En dehors de ces passages crapoteux, le film n’a qu’un intérêt moyen. Pas forcément désagréable, il décourage les meilleures volontés par le caractère beaucoup trop lâche de son intrigue. Les comédiens tentent, vaille que vaille, de montrer un peu de conviction mais leurs personnages sont beaucoup trop inconsistants pour emporter l’adhésion. Côté distribution, on notera que Gianni Dei qui incarne Patrick jouait déjà dans Giallo a Venizia. On pourra aussi revoir avec plaisir Carmen Russo, une des vestales de la « comédie sexy » (La Vamp du bahut), et Sacha Pitoëff dans son dernier rôle au cinéma.
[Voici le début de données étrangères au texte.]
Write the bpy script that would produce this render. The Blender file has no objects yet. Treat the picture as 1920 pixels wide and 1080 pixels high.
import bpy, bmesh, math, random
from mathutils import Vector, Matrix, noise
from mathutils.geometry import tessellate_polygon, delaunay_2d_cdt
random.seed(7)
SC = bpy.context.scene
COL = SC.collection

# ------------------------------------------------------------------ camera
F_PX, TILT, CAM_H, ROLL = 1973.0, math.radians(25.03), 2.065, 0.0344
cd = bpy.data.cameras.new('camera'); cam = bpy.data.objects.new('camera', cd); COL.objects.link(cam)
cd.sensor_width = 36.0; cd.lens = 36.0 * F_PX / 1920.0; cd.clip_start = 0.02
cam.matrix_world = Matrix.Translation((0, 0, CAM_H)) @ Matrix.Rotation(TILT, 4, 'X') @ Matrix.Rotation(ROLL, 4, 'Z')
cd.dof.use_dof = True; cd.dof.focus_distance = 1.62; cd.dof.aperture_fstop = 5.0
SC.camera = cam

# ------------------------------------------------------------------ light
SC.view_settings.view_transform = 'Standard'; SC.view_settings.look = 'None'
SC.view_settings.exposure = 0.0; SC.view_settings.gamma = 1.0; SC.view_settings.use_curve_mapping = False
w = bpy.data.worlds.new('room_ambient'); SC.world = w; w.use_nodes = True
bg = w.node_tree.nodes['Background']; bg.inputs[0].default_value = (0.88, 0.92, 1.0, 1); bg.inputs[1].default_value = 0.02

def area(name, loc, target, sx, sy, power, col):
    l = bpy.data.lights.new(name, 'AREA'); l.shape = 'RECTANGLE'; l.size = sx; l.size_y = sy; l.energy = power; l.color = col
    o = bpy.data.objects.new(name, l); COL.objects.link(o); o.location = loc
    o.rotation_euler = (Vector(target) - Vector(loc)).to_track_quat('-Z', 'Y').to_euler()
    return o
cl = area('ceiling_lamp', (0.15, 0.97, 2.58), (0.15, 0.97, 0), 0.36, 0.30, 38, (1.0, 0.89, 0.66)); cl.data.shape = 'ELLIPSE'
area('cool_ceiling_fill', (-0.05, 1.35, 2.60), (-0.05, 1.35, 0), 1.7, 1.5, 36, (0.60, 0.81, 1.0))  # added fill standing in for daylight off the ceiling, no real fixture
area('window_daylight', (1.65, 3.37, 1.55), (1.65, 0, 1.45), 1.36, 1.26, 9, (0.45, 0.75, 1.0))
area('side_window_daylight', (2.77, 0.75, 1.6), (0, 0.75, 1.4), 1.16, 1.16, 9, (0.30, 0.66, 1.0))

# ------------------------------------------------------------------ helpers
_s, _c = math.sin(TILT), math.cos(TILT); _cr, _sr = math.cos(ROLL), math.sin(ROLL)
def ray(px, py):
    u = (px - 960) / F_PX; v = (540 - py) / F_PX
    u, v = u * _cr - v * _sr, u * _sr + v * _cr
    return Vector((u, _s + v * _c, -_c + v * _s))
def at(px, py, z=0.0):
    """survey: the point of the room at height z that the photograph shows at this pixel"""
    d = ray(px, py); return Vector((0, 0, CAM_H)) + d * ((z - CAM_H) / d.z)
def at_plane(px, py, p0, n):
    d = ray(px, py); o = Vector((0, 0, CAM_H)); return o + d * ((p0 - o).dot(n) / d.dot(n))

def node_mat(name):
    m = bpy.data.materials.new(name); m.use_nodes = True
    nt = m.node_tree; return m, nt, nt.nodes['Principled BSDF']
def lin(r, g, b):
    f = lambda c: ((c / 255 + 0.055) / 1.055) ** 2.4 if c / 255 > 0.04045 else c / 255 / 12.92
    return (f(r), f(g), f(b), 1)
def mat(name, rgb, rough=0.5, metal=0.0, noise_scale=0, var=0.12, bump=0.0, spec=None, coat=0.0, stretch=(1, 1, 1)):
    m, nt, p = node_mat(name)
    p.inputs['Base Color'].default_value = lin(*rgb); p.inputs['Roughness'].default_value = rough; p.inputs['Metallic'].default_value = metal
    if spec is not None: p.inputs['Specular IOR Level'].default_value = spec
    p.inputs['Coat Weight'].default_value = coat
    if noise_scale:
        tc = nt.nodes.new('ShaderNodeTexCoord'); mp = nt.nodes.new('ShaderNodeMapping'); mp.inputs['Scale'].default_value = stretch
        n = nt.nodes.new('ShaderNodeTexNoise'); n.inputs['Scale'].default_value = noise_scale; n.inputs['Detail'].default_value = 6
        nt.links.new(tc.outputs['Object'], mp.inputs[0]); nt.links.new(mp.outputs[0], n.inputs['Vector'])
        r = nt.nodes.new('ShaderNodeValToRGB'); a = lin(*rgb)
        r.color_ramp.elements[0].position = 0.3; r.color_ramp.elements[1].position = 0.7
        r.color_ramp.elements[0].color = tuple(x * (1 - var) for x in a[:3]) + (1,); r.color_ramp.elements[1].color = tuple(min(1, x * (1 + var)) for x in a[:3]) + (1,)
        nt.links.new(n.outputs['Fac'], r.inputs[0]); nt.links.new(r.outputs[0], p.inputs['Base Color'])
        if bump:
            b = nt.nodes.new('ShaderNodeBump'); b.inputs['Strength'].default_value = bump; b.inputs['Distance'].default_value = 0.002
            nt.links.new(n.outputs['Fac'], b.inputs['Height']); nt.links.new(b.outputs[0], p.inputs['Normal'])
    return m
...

Rappelons que l’acteur tourna aussi bien sous la direction de Clouzot (Les Espions), Demy (Peau d’âne) et d’Argento (Inferno) que d’Alain Resnais puisqu’il fut le mystérieux mari M de L’Année dernière à Marienbad.

Tout cela ne fait pas une œuvre inoubliable mais le témoignage sympathique d’un cinéma qui osait tout et qui n’avait peur ni de heurter, ni de se vautrer dans le mauvais goût le plus complaisant.

i En 1967, il tourne pour le cinéma un Maigret à Pigalle qui, sans être époustouflant, se révèle de bonne facture.

ii Oui, je viens de terminer un roman de Queneau et j’ai décidé d’adopter ce délicieux gallicisme.